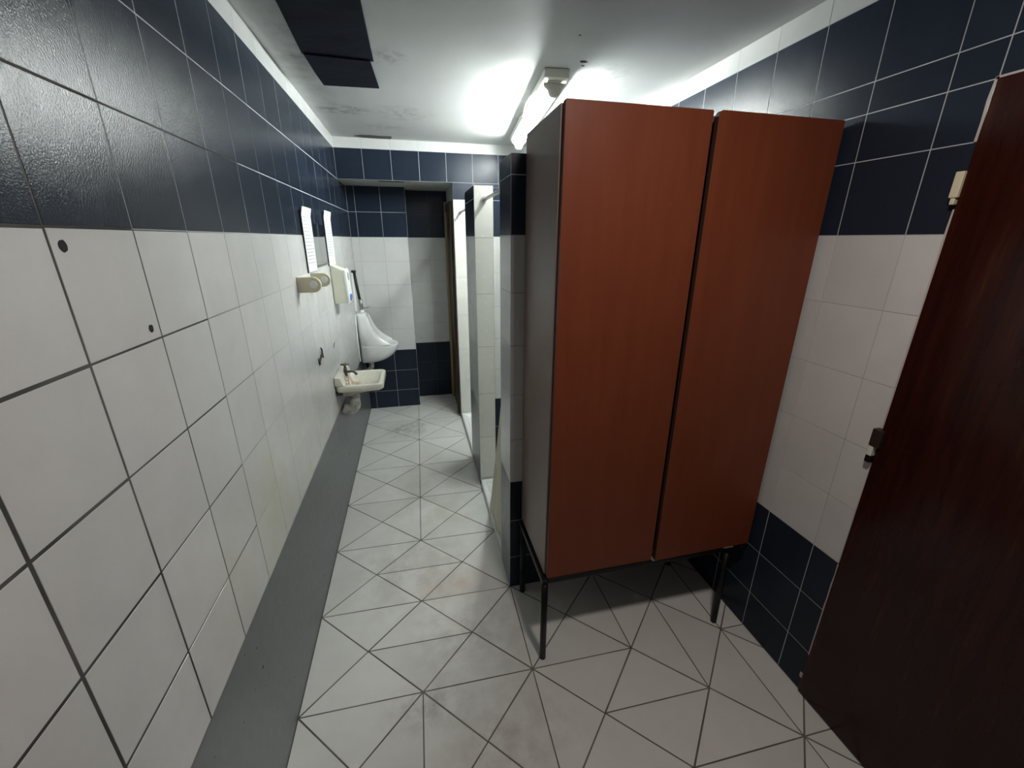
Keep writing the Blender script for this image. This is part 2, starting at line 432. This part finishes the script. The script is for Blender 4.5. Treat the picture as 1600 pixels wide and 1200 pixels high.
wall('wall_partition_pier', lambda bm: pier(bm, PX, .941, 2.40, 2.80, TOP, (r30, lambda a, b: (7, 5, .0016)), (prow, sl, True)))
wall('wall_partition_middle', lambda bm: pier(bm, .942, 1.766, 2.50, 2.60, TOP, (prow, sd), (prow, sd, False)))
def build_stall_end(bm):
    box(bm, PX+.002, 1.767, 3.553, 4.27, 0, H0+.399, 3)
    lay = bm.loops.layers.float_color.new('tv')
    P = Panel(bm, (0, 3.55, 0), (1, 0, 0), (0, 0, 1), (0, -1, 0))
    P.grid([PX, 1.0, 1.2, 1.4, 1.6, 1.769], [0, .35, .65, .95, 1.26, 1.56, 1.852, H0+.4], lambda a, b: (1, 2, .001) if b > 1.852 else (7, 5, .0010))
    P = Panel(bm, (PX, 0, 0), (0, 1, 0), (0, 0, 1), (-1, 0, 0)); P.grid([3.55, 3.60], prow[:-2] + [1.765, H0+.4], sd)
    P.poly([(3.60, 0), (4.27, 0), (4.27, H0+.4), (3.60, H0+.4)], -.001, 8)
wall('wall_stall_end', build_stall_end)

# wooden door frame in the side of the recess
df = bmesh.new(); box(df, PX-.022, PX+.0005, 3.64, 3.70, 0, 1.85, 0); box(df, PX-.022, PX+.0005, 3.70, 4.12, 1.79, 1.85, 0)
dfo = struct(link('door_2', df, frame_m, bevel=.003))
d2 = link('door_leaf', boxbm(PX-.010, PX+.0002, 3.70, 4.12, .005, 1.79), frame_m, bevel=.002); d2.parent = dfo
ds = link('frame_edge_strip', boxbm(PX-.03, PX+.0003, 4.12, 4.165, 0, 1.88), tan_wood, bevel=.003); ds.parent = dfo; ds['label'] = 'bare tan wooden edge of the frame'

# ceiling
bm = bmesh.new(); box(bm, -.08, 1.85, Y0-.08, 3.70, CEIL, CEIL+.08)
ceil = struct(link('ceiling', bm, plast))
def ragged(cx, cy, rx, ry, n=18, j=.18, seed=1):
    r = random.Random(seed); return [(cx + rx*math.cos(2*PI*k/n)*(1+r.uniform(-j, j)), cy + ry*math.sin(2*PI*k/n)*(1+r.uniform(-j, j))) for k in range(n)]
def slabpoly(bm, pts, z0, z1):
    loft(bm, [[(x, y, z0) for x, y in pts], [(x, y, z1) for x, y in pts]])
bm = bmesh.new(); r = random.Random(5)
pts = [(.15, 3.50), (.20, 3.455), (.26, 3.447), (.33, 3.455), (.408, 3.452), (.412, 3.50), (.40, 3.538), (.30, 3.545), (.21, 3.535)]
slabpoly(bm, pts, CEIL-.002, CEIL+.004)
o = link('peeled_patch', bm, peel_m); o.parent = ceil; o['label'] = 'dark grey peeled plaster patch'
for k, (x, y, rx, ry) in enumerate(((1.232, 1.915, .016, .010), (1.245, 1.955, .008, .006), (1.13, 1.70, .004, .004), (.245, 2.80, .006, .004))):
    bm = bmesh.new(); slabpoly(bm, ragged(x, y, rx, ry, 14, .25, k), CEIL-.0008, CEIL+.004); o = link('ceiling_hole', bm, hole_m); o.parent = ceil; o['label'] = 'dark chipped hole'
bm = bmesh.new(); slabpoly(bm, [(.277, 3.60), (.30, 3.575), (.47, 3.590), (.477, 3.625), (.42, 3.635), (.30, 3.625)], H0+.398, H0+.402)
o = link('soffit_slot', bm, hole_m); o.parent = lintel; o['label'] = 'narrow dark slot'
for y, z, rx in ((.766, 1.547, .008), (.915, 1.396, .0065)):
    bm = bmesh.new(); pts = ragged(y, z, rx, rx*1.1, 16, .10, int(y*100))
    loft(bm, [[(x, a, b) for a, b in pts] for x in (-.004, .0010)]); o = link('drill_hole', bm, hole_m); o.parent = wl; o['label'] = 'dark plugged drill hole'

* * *

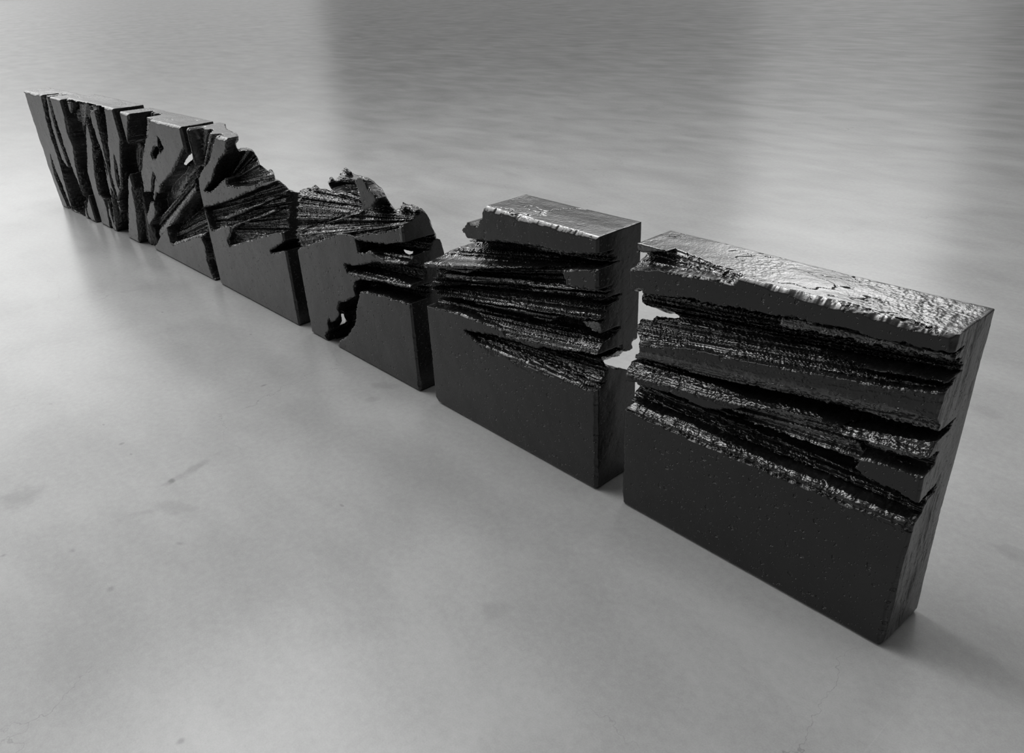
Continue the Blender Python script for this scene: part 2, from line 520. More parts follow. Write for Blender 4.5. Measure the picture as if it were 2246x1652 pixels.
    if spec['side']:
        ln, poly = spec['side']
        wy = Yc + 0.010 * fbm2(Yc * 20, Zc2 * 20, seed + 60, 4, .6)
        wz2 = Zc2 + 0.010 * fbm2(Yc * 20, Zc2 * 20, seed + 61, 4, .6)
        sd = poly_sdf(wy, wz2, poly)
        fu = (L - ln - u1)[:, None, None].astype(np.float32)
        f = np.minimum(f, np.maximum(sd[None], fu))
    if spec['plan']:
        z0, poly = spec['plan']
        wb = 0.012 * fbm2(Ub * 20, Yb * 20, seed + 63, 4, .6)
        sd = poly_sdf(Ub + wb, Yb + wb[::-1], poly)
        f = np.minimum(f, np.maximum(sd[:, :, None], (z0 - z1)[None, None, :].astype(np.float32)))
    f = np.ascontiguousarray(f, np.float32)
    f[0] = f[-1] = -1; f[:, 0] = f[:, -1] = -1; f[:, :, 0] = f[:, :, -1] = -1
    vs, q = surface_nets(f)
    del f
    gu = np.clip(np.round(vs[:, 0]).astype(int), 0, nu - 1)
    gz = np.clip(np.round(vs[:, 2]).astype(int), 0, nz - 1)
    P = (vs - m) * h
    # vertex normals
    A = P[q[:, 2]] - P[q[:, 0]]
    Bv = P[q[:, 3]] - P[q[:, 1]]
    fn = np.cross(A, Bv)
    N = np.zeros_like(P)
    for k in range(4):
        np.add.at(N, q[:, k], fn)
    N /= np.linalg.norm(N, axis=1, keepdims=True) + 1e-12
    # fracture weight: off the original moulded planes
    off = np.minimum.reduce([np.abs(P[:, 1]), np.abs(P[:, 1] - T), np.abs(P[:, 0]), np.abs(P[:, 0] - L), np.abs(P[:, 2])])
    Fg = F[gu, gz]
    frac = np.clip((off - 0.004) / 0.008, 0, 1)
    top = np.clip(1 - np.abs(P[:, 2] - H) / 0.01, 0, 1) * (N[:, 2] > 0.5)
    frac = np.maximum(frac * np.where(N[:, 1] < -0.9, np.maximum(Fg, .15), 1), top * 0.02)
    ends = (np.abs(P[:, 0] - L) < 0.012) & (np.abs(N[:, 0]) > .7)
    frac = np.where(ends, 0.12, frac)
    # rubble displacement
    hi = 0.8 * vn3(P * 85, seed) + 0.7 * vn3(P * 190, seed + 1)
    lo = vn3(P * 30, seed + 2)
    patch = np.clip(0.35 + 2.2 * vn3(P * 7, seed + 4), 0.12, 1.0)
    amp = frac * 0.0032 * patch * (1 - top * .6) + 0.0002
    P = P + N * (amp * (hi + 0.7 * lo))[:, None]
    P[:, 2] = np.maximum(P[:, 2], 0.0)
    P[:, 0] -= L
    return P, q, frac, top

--

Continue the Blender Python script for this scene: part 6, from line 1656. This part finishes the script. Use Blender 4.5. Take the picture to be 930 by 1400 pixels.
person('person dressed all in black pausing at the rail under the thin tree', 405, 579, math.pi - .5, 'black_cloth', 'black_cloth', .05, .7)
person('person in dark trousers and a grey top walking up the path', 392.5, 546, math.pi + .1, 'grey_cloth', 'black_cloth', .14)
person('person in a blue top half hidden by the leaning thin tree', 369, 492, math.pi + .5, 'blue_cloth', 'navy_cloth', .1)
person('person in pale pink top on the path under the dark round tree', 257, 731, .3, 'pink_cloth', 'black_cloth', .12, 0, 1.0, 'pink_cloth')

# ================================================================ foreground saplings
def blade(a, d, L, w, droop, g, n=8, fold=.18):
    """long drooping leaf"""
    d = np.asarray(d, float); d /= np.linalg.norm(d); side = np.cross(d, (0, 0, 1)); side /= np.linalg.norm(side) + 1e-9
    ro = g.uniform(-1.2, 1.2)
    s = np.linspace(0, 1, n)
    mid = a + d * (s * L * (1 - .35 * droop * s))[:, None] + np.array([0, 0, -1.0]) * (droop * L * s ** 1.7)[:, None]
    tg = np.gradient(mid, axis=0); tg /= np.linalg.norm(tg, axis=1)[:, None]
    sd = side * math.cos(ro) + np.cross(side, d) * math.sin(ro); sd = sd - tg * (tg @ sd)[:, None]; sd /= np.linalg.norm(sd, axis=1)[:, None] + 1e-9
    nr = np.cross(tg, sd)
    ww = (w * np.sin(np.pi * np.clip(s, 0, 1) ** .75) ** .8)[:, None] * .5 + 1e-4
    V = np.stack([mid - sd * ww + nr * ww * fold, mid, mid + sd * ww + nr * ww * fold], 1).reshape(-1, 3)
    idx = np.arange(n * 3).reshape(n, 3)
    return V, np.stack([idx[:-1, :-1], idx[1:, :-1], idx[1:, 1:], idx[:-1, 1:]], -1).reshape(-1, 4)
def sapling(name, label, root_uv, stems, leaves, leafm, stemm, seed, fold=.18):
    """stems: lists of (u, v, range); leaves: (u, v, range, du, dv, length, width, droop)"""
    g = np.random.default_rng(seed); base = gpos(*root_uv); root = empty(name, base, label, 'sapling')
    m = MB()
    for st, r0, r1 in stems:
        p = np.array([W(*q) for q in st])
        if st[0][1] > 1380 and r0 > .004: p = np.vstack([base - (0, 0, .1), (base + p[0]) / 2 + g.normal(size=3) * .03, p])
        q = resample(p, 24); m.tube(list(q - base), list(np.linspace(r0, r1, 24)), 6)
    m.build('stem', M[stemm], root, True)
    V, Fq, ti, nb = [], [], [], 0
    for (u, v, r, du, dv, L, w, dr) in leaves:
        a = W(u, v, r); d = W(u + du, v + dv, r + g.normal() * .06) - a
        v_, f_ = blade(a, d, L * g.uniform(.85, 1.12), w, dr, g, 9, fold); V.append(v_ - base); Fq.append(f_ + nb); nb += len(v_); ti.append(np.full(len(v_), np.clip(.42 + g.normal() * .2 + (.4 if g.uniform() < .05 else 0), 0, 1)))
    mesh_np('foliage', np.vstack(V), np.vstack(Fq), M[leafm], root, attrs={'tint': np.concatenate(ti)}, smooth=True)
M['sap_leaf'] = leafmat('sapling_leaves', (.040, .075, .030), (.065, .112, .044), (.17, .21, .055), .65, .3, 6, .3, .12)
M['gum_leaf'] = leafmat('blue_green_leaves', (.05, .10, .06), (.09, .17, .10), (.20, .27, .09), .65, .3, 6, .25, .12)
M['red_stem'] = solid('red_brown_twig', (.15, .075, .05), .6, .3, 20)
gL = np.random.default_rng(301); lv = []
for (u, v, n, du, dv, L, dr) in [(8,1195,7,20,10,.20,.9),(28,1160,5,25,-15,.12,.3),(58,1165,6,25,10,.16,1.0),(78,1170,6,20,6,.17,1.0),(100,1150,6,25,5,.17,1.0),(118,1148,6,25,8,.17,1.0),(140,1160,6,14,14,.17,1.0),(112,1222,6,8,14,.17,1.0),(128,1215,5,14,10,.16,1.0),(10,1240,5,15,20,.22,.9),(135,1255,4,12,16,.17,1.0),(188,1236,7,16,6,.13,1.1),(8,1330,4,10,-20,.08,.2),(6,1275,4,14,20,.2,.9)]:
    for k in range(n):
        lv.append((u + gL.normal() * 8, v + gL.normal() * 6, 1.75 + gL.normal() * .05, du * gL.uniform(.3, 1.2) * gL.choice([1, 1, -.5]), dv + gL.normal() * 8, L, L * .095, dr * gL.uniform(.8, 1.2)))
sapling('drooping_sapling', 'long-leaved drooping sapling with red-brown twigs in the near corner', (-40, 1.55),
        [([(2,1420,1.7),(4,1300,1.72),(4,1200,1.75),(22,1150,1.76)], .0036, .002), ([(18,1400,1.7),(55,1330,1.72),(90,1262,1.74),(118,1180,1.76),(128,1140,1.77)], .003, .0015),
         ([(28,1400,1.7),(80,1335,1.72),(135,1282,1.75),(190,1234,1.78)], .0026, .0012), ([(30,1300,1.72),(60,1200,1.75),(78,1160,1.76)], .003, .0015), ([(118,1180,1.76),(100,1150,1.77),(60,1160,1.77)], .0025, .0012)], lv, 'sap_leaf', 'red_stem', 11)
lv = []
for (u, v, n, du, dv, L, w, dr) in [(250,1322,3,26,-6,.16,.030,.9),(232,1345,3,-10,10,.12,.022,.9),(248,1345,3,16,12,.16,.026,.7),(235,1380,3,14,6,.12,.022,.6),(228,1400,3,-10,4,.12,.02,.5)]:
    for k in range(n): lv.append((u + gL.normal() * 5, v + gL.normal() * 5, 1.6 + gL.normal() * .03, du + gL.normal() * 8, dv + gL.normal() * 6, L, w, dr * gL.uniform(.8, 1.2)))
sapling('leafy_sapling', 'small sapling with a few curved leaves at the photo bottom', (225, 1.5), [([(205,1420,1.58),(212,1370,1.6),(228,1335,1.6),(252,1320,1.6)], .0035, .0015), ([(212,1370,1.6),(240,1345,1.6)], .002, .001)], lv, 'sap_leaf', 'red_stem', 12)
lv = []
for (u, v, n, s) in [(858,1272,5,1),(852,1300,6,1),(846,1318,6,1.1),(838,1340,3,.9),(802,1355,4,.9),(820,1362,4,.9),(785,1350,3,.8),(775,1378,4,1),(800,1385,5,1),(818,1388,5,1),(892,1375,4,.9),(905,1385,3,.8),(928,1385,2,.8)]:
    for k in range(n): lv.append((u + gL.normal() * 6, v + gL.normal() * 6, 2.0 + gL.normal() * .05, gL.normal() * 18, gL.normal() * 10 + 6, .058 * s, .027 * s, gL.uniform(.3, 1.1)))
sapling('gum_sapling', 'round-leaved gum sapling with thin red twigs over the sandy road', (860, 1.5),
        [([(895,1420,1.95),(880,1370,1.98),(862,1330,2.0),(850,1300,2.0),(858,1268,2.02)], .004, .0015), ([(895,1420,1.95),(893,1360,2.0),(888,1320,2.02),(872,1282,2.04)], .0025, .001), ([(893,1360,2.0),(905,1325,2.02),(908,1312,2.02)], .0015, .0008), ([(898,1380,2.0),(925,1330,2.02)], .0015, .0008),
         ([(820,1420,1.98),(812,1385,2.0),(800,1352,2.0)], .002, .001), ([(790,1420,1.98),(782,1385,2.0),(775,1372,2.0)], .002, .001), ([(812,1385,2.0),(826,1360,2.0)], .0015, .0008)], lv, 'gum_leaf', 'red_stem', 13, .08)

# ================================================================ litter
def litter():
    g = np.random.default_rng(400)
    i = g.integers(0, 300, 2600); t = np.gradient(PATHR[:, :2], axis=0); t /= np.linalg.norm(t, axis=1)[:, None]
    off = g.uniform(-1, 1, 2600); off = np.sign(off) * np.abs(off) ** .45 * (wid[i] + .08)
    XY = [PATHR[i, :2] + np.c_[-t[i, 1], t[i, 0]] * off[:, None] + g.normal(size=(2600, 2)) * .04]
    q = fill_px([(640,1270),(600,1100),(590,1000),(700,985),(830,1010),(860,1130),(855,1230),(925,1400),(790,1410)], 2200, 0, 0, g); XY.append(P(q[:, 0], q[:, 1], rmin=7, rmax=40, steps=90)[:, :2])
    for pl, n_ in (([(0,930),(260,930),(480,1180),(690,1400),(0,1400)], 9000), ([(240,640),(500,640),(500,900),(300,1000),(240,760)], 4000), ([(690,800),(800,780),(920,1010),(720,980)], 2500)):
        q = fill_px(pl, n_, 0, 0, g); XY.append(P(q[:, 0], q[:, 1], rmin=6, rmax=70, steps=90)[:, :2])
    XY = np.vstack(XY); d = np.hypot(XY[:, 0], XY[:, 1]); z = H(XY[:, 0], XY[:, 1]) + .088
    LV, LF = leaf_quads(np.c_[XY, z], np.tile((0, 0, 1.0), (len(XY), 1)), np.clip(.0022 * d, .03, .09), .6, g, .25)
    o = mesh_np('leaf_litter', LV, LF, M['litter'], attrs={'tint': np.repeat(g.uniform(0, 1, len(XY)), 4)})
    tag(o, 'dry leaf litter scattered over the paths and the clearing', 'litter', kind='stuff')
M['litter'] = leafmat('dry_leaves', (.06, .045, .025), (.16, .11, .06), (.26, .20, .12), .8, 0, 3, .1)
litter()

_EXERCISE BRIEF_
Retype precisely, and only, the span of lines that opens at the line containing "Keep writing the" and closes at the line containing "of the frame'", both inclusive.

_ANSWER TO THE EXERCISE_
Keep writing the Blender script for this image. This is part 2, starting at line 432. This part finishes the script. The script is for Blender 4.5. Treat the picture as 1600 pixels wide and 1200 pixels high.
wall('wall_partition_pier', lambda bm: pier(bm, PX, .941, 2.40, 2.80, TOP, (r30, lambda a, b: (7, 5, .0016)), (prow, sl, True)))
wall('wall_partition_middle', lambda bm: pier(bm, .942, 1.766, 2.50, 2.60, TOP, (prow, sd), (prow, sd, False)))
def build_stall_end(bm):
    box(bm, PX+.002, 1.767, 3.553, 4.27, 0, H0+.399, 3)
    lay = bm.loops.layers.float_color.new('tv')
    P = Panel(bm, (0, 3.55, 0), (1, 0, 0), (0, 0, 1), (0, -1, 0))
    P.grid([PX, 1.0, 1.2, 1.4, 1.6, 1.769], [0, .35, .65, .95, 1.26, 1.56, 1.852, H0+.4], lambda a, b: (1, 2, .001) if b > 1.852 else (7, 5, .0010))
    P = Panel(bm, (PX, 0, 0), (0, 1, 0), (0, 0, 1), (-1, 0, 0)); P.grid([3.55, 3.60], prow[:-2] + [1.765, H0+.4], sd)
    P.poly([(3.60, 0), (4.27, 0), (4.27, H0+.4), (3.60, H0+.4)], -.001, 8)
wall('wall_stall_end', build_stall_end)

# wooden door frame in the side of the recess
df = bmesh.new(); box(df, PX-.022, PX+.0005, 3.64, 3.70, 0, 1.85, 0); box(df, PX-.022, PX+.0005, 3.70, 4.12, 1.79, 1.85, 0)
dfo = struct(link('door_2', df, frame_m, bevel=.003))
d2 = link('door_leaf', boxbm(PX-.010, PX+.0002, 3.70, 4.12, .005, 1.79), frame_m, bevel=.002); d2.parent = dfo
ds = link('frame_edge_strip', boxbm(PX-.03, PX+.0003, 4.12, 4.165, 0, 1.88), tan_wood, bevel=.003); ds.parent = dfo; ds['label'] = 'bare tan wooden edge of the frame'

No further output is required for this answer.